Bitcoin (BTC) looked poised to give up $27,000 as support on May 17 with traders lying in wait for new lows.
Data from Cointelegraph Markets Pro and TradingView showed BTC/USD trading near $26,800 at the time of writing.
The pair had staged multiple crosses of the $27,000 mark the day prior, that area forming a low-timeframe focus now at risk of breaking down.
“3 wave up into resistance, followed by a retest and a rejection off resistance zone,” popular trader Crypto Tony summarized about recent activity.
He added that a potential target to wait for was now $26,400.
Trading account TraderSZ had previously predicted an “expansion candle” to enter should the breakdown continue.
$BTC daily. Looks like it’s breaking down. If correct we should get big down expansion candle soon. https://t.co/MAV2GY6mKn pic.twitter.com/24GXaMJPXR
“Small long flush early in the morning,” another popular trader, Daan Crypto Trades, continued.
Analyzing order book setup on Binance, monitoring resource Material Indicators noted an overall lack of liquidity.
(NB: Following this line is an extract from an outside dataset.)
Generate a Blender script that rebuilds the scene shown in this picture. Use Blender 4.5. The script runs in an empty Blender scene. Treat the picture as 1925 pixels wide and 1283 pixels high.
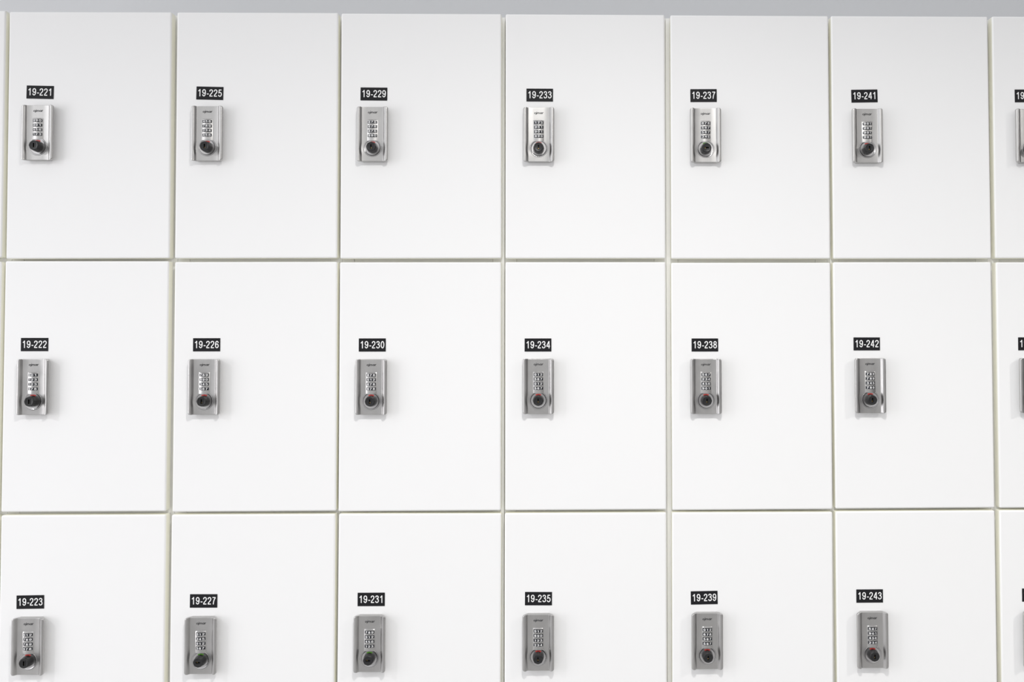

The largest-volume traders, it revealed, had reduced activity to a minimum as a result, perhaps due to that absence of coins exposing them to potential slippage.
Liquidity on both sides of #Bitcoin price is so thin that whales have to either break up their market orders into smaller order sizes to minimize slippage or wait for pockets of liquidity before smashing buttons. Cranked the Volume Percentile filter way down to see how and… pic.twitter.com/dpXddCKgiX
Zooming out, however, an accompanying narrative for many remained the concept of “choppy” price action continuing.
The current trading range, featuring as a key support and resistance zone from 2021 onward, showed no signs of relinquishing control.